**REQUIRED TASK:** Work out the number of lines in the listing that include the string "high". Reply with that number alone.

**SOURCE DATA:**
· · · · ·

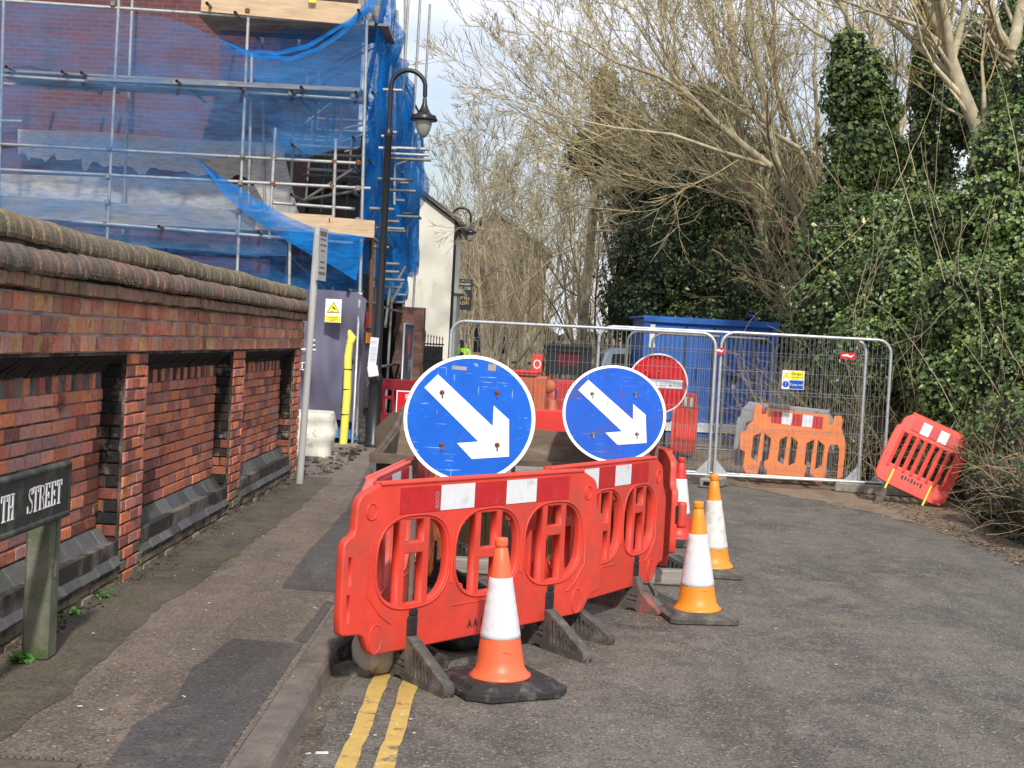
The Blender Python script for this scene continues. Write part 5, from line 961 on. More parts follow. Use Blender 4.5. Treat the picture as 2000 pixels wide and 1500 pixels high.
# the run of scaffold along the street
XS=-2.28; Y=[22.6,24.7,26.8,28.9]
for i,y in enumerate(Y): tube((XS+.04*i,y,.09),(XS+.04*i+.05,y,7.6+.35*i),'standard','tube')
for i,(u,v0) in enumerate(((770,60),(775,20),(781,80),(790,-30),(765,-30))): 
    y=23+1.5*i; p=D(u,400,y); q=D(u+1,v0,y); tube(p,q,'standard')
for z in (1.2,2.2,3.3,4.3,5.3,6.3):
    tube((XS,20.5,z),(XS+.12,30,z),'ledger','tubedark')
for (u0,u1,v,y) in ((753,838,288,21),(760,838,300,22),(752,842,309,22.5),(740,775,289,20.4),(738,806,349,21),(752,812,371,22),(740,798,355,24),(722,770,407,20.5),(775,818,422,23),(773,803,416,25),(750,780,432,22),(735,790,445,21),(752,792,450,23),(728,760,482,21),(755,780,515,22),(745,785,560,22),(760,795,575,24),(756,775,258,22),(745,768,266,21),(748,786,175,21),(756,790,335,25),(765,795,326,26),(745,790,390,24),(730,790,545,21.5),(742,780,530,21),(765,790,590,25)):
    tube(D(u0,v,y),D(u1,v+ (u1-u0)*.045,y),'transom','tubedark' if v>300 else 'tube')
for (a,b,y) in (((778,545),(792,520),22),((765,590),(790,545),22),((752,640),(762,560),22),((733,560),(731,640),21.5),((721,640),(724,470),20.9)): tube(D(*a,y),D(*b,y),'brace','tubedark')
mb=MB(); mb.tube(D(722,640,20.8),D(727,470,20.8),.03,8); mb.build('standard','rust',sc)
def board(a,b,h,mt,y=YF-.045,t=.035,name='toe_board',drop=0):
    a,b=PT(*a,y),PT(*b,y); mb=MB(); mb.add([a,b,b-Vector((0,0,h)),a-Vector((0,0,h)),a+Vector((0,t,0)),b+Vector((0,t,0)),b+Vector((0,t,-h)),a+Vector((0,t,-h))],[(3,2,1,0),(4,5,6,7),(0,1,5,4),(1,2,6,5),(2,3,7,6),(3,0,4,7)]); return mb.build(name,mt,sc)
board((-80,376),(520,414),.29,'oldboard',YF+.04); board((500,412),(653,421),.27,'board'); board((645,424),(732,431),.25,'board',YF-.08)
board((394,-20),(705,8),.31,'board',YF-.05); board((700,-6),(750,-4),.34,'oldboard',YF+.2); board((170,150),(702,172),.05,'oldboard',YF-.1,.2,'deck_board')
for z,(x0,x1) in ((PT(400,160).z,(-7.9,-2.45)),(PT(400,452).z+.05,(-9,-2.2)),(PT(500,40).z+.02,(-4.9,-2.1))):
    for k in range(5): mb=MB(); mb.box(((x0+x1)/2,YF+.14+k*.25,z+.02),(x1-x0,.225,.038),bev=.004); mb.build('deck_board','oldboard',sc)
mb=MB(); mb.box(PT(610,0,YF-.12)+Vector((0,0,.03)),(.11,.03,.16),bev=.03); mb.build('yellow_tag','yplastic',sc)
mb=MB(); mb.path([D(440,162,21.5),D(560,150,21.3),D(640,130,21.2),D(690,100,21),D(740,75,20.9)],.012,6); mb.path([D(440,166,21.5),D(560,156,21.3),D(640,137,21.2),D(690,112,21),D(740,90,20.9)],.012,6); mb.path([D(0,133,21.5),D(60,130,21.5),D(110,142,21.5),D(200,160,21.6)],.012,6); mb.build('cable','black',sc)
mb=MB(); mb.tube(D(660,440,23.5),D(668,180,23.5),.025,8); mb.build('standard','rust',sc)
# nets
def net(label,mt,top,bot,y,amp,n=60,m=14,rag=0,seed=0,grp='blue debris nets on the scaffolding'):
    T=[D(*p[:2],p[2] if len(p)>2 else y) for p in top]; B=[D(*p[:2],p[2] if len(p)>2 else y) for p in bot]
    mb=sheet('debris_net',mt,T,B,y,amp,n,m,seed=seed,rag=rag); o=mb.build('debris_net',mt); return tag(o,label,'netting',grp)
net('sagging blue debris net high over the purple-looking brickwork','netthin',[(-60,0),(100,8),(215,20),(300,28),(345,40),(430,75),(470,110),(540,120),(620,95),(720,30)],[(-60,285),(70,280),(215,290),(250,296),(390,308),(470,302),(540,300),(610,302),(660,292),(704,288)],YF-.12,.10,seed=1)
net('blue debris net over the dark cavity behind the right-hand standard','net',[(478,90),(540,60),(610,45),(660,40),(712,30)],[(545,306),(590,310),(620,302),(660,288),(703,284)],YF+.5,.12,seed=2)
net('darker blue net across the upper right scaffold bay','net',[(430,38),(480,42),(540,66),(610,62),(660,40),(735,0)],[(430,168),(480,178),(540,182),(610,182),(660,185),(705,188)],YF+.9,.10,seed=3)
net('thin blue net hanging over the polythene-wrapped lower bay','netthin',[(-60,300),(60,283),(70,280),(215,262),(250,296),(330,302),(388,312),(440,370),(500,420),(560,470)],[(-60,470),(60,470),(140,470),(215,475),(270,480),(330,485),(388,490),(440,495),(500,500),(560,500)],YF-.08,.05,seed=4)
net('dark blue net behind the lowest bay above the banner','net',[(150,455),(320,462),(480,468),(600,474),(700,482)],[(150,560),(320,562),(480,565),(600,570),(705,575)],YF+.35,.07,seed=5)
net('bright blue bunched swag of net crossing in front of the lower boards','netdense',[(385,308),(430,342),(500,388),(560,422),(620,448),(660,455),(713,462)],[(386,312),(440,385),(500,432),(560,470),(610,500),(650,520),(695,548)],YF-.14,.10,70,12,seed=6)
net('bright blue swag of net looped under the top board','netdense',[(470,95),(510,108),(570,110),(620,92),(670,55),(735,-20)],[(440,100),(510,116),(570,119),(620,102),(670,68),(738,10)],YF-.12,.06,60,6,seed=7)
net('faint second swag of net below the top boards','netdense',[(420,72),(480,96),(540,100),(600,86),(660,50),(725,12)],[(420,74),(480,104),(540,108),(600,96),(660,58),(725,24)],YF-.1,.05,50,6,seed=8)
def snet(label,mt,cols,z0f,z1f,amp,seed):
    mb=MB(); rows=[]; n=50;m=30
    for j in range(m+1):
        r=[]
        for i in range(n+1):
            s=i/n; y=20.5+s*cols; zt_=z1f(s); zb_=z0f(s); z=zt_+(zb_-zt_)*j/m
            x=-2.32+.10*s+.30*amp*noise.noise((y*1.5,z*.5,seed))+.16*amp*noise.noise((y*4,z*.9,seed+3))+amp*.28*max(0,noise.noise((y*.6,z*.8,seed+9)))
            r.append((x,y,z))
        rows.append(r)
    mb.grid(rows); return tag(mb.build('debris_net',mt),label,'netting','blue debris nets on the scaffolding')
snet('tall blue net hanging down the street side of the scaffolding','netdense',8.3,lambda s:2.35+.25*math.sin(s*9)+.5*s,lambda s:7.1-1.4*s+.2*math.sin(s*14),1.0,3)
snet('second layer of blue net close behind the tall street lamp','net',7.3,lambda s:3.1+.2*math.sin(s*7),lambda s:6.6-.9*s,1.5,8)
def cloth(label,name,mt,cat,top,bot,y,amp,seed,rag=0,n=50,m=16,grp=None):
    T=[D(*p,y) for p in top]; B=[D(*p,y) for p in bot]; mb=sheet(name,mt,T,B,y,amp,n,m,seed=seed,rag=rag,fr=2.2); return tag(mb.build(name,mt),label,cat,grp)
cloth('upper torn polythene sheet hung across the brickwork','plastic_sheet','poly','plastic sheet',[(35,252),(200,258),(400,274),(530,278),(560,290)],[(35,302),(120,312),(220,325),(380,340),(530,350)],22.15,.12,11,rag=.3)
cloth('lower pale polythene sheet above the toe board','plastic_sheet','poly','plastic sheet',[(-60,338),(200,345),(400,355),(560,368)],[(-60,395),(200,398),(400,415),(590,425)],22.1,.12,12,rag=.1)
cloth('loose polythene corner draped over the dark opening beside the cavity','plastic_sheet','poly','plastic sheet',[(500,284),(530,286),(555,300)],[(490,350),(530,420),(585,425)],21.9,.15,13,n=20)
# banner and hoardings at the foot of the scaffold
mb=sheet('banner','banner',[D(560,563,20.35),D(640,566,20.35),D(700,572,20.35),D(716,585,20.35)],[D(560,790,20.35),D(600,812,20.35),D(680,822,20.35),D(694,830,20.35)],0,.30,70,36,seed=21,fr=1.5)
bn=tag(mb.build('site_banner','banner'),'mauve-grey fabric banner sagging at the foot of the scaffolding','banner')
for s,u,v,sz in (('K',604,716,.17),('C',592,716,.17),('O',583,716,.17)): c=D(u,v,20.22); text('lettering',s,sz,'white',bn,Matrix.Translation(c-wl(bn))@RX)
mb=MB()
for u,v,wd in ((597,682,.3),(612,664,.05),(612,674,.05)): c=D(u,v,20.24); mb.box(c,(wd,.004,.022))
mb.build('printed_line','white',bn)
c=D(651,607,20.1); bs=E('warning_sign','yellow triangle warning sign with yellow text panel on the mauve banner','warning sign',c,group=None); plate(bs,'backing_board','white',c,.235,.34,0,.006); plate(bs,'text_panel','ysign',c+Vector((0,0,-.12)),.22,.09)
mb=MB(); mb.prism([(-.095,-.06),(.095,-.06),(0,.10)],lambda a,b:(a,-.006,b+.03),lambda a,b:(a,-.002,b+.03)); mb.build('triangle_border','ink',bs,local=True); mb=MB(); mb.prism([(-.08,-.051),(.08,-.051),(0,.083)],lambda a,b:(a,-.008,b+.03),lambda a,b:(a,-.004,b+.03)); mb.build('triangle_face','ysign',bs,local=True)
mb=MB(); mb.box((.008,-.01,.04),(.055,.002,.02),mx=Matrix.Rotation(R(40),4,'Y')); mb.box((-.015,-.01,-.006),(.05,.002,.006),mx=Matrix.Rotation(R(-8),4,'Y'))
for k in range(3): mb.box((0,-.007,-.095-.025*k),(.15-.03*k,.002,.006))
mb.build('pictogram','ink',bs,local=True)
mb=sheet('m','bluetarp',[D(600,808,20.6),D(690,815,20.6)],[D(590,845,20.4),D(700,860,20.4)],0,.15,24,8,seed=4); tag(mb.build('blue_tarpaulin','bluetarp'),'blue tarpaulin showing under the bottom edge of the banner','tarpaulin')
mb=sheet('m','blackrub',[D(640,820,20.8),D(735,790,20.8)],[D(640,868,20.5),D(735,860,20.5)],0,.15,24,8,seed=6); tag(mb.build('black_sheeting','blackrub'),'black plastic sheeting bunched behind the yellow post guard','sheeting')
yb=G(670,872,.09); yt=D(683,672,20.0); yp=E('yellow_post_guard','bright yellow foam guard strapped on a scaffold upright beside the banner','post guard',(yb.x,20.0,.09))
mb=MB(); a=Vector((yb.x,20.0,.12)); mb.path([a,a.lerp(yt,.5)+Vector((.01,0,0)),a.lerp(yt,.88)+Vector((-.012,0,0)),yt],[.058,.06,.056,.05],14); mb.path([yt,yt+Vector((.03,0,.10)),yt+Vector((-.02,0,.2))],[.05,.065,.02],10); mb.build('guard','yplastic',yp)
mb=MB()
for f in (.3,.55,.75): q=a.lerp(yt,f); mb.path([q-Vector((0,0,.006)),q+Vector((0,0,.006))],.0645,14)
mb.build('strap','ink',yp); mb=MB(); mb.box((a.x+.0,a.y,.10),(.45,.24,.06),mx=Matrix.Rotation(.3,4,'Z'),bev=.008); mb.build('base_pad','concrete',yp)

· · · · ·

**RESULT FOR THIS EXERCISE:** 2